Silver, Gold In Retreat; Will 2018 Be 'Lost Year' For Commodities?

 | Dec 18, 2017 12:20AM ET

Maybe it is fear of the Fed, maybe it is the distraction of cryptocurrencies reaching for infinity. Whatever the issue, speculators in precious metals are in rapid retreat as net long contracts for gold and silver dropped to levels not seen in 4 to 5 months.

Silver speculators are once again in full-scale retreat as net long contracts drop to their lowest levels in 5 months.

While gold speculators are not in full-scale retreat, net long positions have not been this low in 4 1/2 months.

In an earlier post, I discussed the implications of the U.S. Federal Reserve’s latest decision and discussion on monetary policy. The market seemed disappointed that the Fed was not more hawkish, but the week ended with sentiment for rate hikes picking up more steam. Perhaps the firming prospects of a very stimulative U.S. tax reform bill also firmed up expectations for a bevy of rate hikes.

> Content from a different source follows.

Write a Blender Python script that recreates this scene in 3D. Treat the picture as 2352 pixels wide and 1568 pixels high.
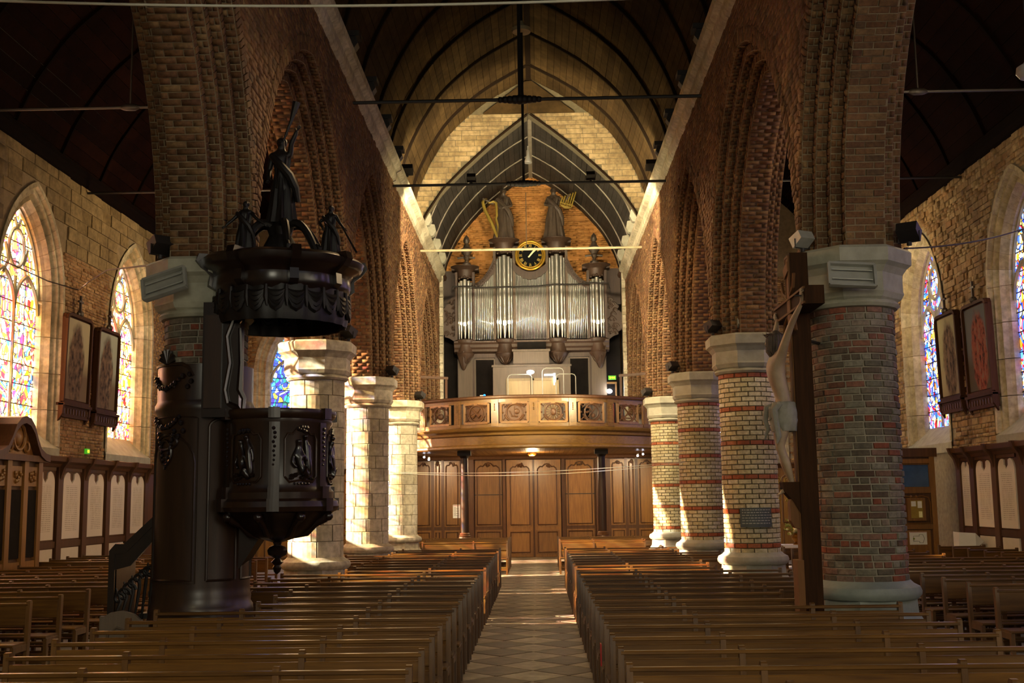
import bpy, bmesh, math, random
import numpy as np
from mathutils import Vector, Matrix, Euler
random.seed(7); np.random.seed(7)
PI = math.pi
for o in list(bpy.data.objects): bpy.data.objects.remove(o)
C = bpy.context.scene.collection
S = bpy.context.scene

# ------------------------------------------------------------------ camera
def make_camera():
    f, yaw, pit, rol = 2640., .0209, .1363, .0129
    def ray(X, Y):
        cr, sr = math.cos(rol), math.sin(rol)
        X, Y = X*cr-Y*sr, X*sr+Y*cr
        u = -Y; cp, sp = math.cos(pit), math.sin(pit)
        yy = f*cp-u*sp; z = f*sp+u*cp
        cy, sy = math.cos(yaw), math.sin(yaw)
        return Vector((X*cy-yy*sy, X*sy+yy*cy, z))
    fw = ray(0, 0).normalized(); rt = (ray(1, 0)-ray(0, 0)).normalized(); up = rt.cross(fw)
    cd = bpy.data.cameras.new('camera'); cam = bpy.data.objects.new('camera', cd); C.objects.link(cam)
    cd.lens = 2640/2352*36; cd.sensor_width = 36; cd.clip_end = 300
    m = Matrix((rt, up, -fw)).transposed().to_4x4(); m.translation = Vector((.10, 0, 2.05))
    cam.matrix_world = m; S.camera = cam
make_camera()

# ------------------------------------------------------------------ exposure, world, sun and lamps
S.view_settings.view_transform = 'Standard'; S.view_settings.look = 'None'
S.view_settings.gamma = 1; S.view_settings.use_curve_mapping = False
S.view_settings.exposure = 0.0
S.cycles.max_bounces = 6; S.cycles.diffuse_bounces = 3; S.cycles.glossy_bounces = 2
S.cycles.transparent_max_bounces = 12; S.cycles.caustics_reflective = False; S.cycles.caustics_refractive = False
S.cycles.sample_clamp_indirect = 4.0; S.cycles.use_denoising = True
w = bpy.data.worlds.new('world'); S.world = w; w.use_nodes = True
w.node_tree.nodes['Background'].inputs[0].default_value = (.55, .7, 1, 1)
w.node_tree.nodes['Background'].inputs[1].default_value = .6

def look(o, d):
    o.rotation_euler = Vector(d).to_track_quat('-Z', 'Y').to_euler()
def lamp(name, typ, loc, energy, col, d=None, size=.3, spot=None, blend=.5, sy=None):
    L = bpy.data.lights.new(name, typ); L.energy = energy; L.color = col
    o = bpy.data.objects.new(name, L); C.objects.link(o); o.location = loc
    if typ == 'AREA':
        L.size = size
        if sy: L.shape = 'RECTANGLE'; L.size_y = sy
    elif typ == 'SUN': L.angle = size
    else: L.shadow_soft_size = size
    if spot: L.spot_size = spot; L.spot_blend = blend
    if d is not None: look(o, d)
    return o
SUN = lamp('sun', 'SUN', (-30, -10, 20), 60, (1, .97, .90), (1, .235, -.38), .009)
# fill lights added behind the camera to brighten the near pews and piers
lamp('foreground_fill', 'AREA', (0, -7.5, 6.0), 720, (1, .94, .72), (0, 1, -.42), 5, sy=5)
lamp('left_fill_spot', 'SPOT', (-4.2, 2.5, 7.0), 480, (1, .80, .40), (0, .55, -1), .5, spot=math.radians(135), blend=.6)  # added warm fill spot, brightens the left pews
# floodlights on the tie rod aimed at the organ and the west bay
for sx in (-1.37, 1.46):
    lamp('organ_floodlight', 'SPOT', (sx, 26.75, 9.36), 3000, (1, .80, .50), (-sx*.35, 13.0, -1.2), .08, spot=math.radians(125), blend=.5)
for sx in (-3.0, 3.0):
    lamp('vault_floodlight', 'SPOT', (sx, 28.4, 10.2), 140, (1, .86, .55), (-sx*.5, 2.2, 3.0), .06, spot=math.radians(110), blend=.6)
for sx, yy in ((-3.0, 26.0), (3.0, 26.0), (-3.0, 32.3), (3.0, 32.3)):   # the floodlights on the capitals
    lamp('capital_floodlight', 'SPOT', (sx, yy, 5.12), 1500, (1, .82, .46), (-sx*2.1, 4.6, 3.2), .05, spot=math.radians(100), blend=.7)
lamp('gallery_bulb', 'POINT', (-.1, 38.0, 6.3), 85, (1, .93, .8), size=.08)
lamp('door_bulb', 'POINT', (2.68, 40.1, 5.8), 30, (.9, .93, 1), size=.06)
for sx in (-3.66, 3.55):
    lamp('under_gallery_spot', 'SPOT', (sx, 38.6, 3.36), 420, (1, .74, .45), (-sx*.35, 2.4, -2.4), .05, spot=math.radians(130), blend=.8)
lamp('under_gallery_disc_light', 'POINT', (-.08, 38.6, 3.2), 170, (1, .68, .36), size=.1)
# warm fill points added high in the aisles for overall brightness
for (x, y, e) in ((-7.3, 17, 200), (-7.3, 28, 330), (7.3, 18, 330), (7.3, 30, 330)):
    lamp('aisle_fill', 'POINT', (x, y, 8.2), e, (1, .72, .38), size=.5)
for (x, y, e) in ((-1.0, 16.5, 160), (1.0, 23.5, 200)):
    lamp('nave_fill', 'SPOT', (x, y, 8.6), e*2.4, (1, .66, .32), (0, 0, -1), .5, spot=math.radians(165), blend=.5)  # added downward fill over the nave, lights walls but spares the vault

# ------------------------------------------------------------------ materials
def lin(h):
    h = h.lstrip('#'); r = [int(h[i:i+2], 16)/255 for i in (0, 2, 4)]
    return tuple((v/12.92 if v <= .04045 else ((v+.055)/1.055)**2.4) for v in r)+(1,)
MATS = {}
def nodes(name):
    m = bpy.data.materials.new(name); m.use_nodes = True; MATS[name] = m
    nt = m.node_tree; return m, nt, nt.nodes, nt.links, nt.nodes['Principled BSDF']
def pos(N, L, sc=(1, 1, 1), obj=False):
    mp = N.new('ShaderNodeMapping'); mp.inputs['Scale'].default_value = sc
    if obj: L.new(N.new('ShaderNodeTexCoord').outputs['Object'], mp.inputs[0])
    else: L.new(N.new('ShaderNodeNewGeometry').outputs['Position'], mp.inputs[0])
    return mp.outputs[0]
def noise(N, L, vec, scale, detail=4, rough=.6):
    n = N.new('ShaderNodeTexNoise'); n.inputs['Scale'].default_value = scale
    n.inputs['Detail'].default_value = detail; n.inputs['Roughness'].default_value = rough
    L.new(vec, n.inputs['Vector']); return n.outputs['Fac']
def ramp(N, L, fac, stops, const=False):
    r = N.new('ShaderNodeValToRGB'); cr = r.color_ramp
    if const: cr.interpolation = 'CONSTANT'
    while len(cr.elements) < len(stops): cr.elements.new(.5)
    for e, (p, c) in zip(cr.elements, stops): e.position = p; e.color = lin(c) if isinstance(c, str) else c
    L.new(fac, r.inputs[0]); return r.outputs[0]
def bump(N, L, b, fac, st, dist):
    bp = N.new('ShaderNodeBump'); bp.inputs['Strength'].default_value = st; bp.inputs['Distance'].default_value = dist
    L.new(fac, bp.inputs['Height']); L.new(bp.outputs[0], b.inputs['Normal'])
def mixc(N, L, a, b, fac, mode='MIX'):
    m = N.new('ShaderNodeMix'); m.data_type = 'RGBA'; m.blend_type = mode
    for s, v in ((m.inputs[0], fac), (m.inputs[6], a), (m.inputs[7], b)):
        if hasattr(v, 'default_value') or isinstance(v, bpy.types.NodeSocket): L.new(v, s)
        else: s.default_value = v if not isinstance(v, str) else lin(v)
    return m.outputs[2]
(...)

If 2018 does indeed become a year of rate hikes, especially among other global central banks, the year could become a “lost year” for precious metals…at least until the rate hikes start to make market participants think about recession risks…and future rate cuts.

Expectations for the Fed to next hike rates in March increased 10 percentage points seemingly in the wake of tax reform news.

Note that the futures have priced in a second rate hike for September.

Unlike the June rate hike, the precious metals sold off going into the December rate hike. SPDR Gold Shares (NYSE:GLD) and iShares Silver Trust (SLV) have now rallied like the sellers exhausted themselves in anticipation of the Fed’s rate hike.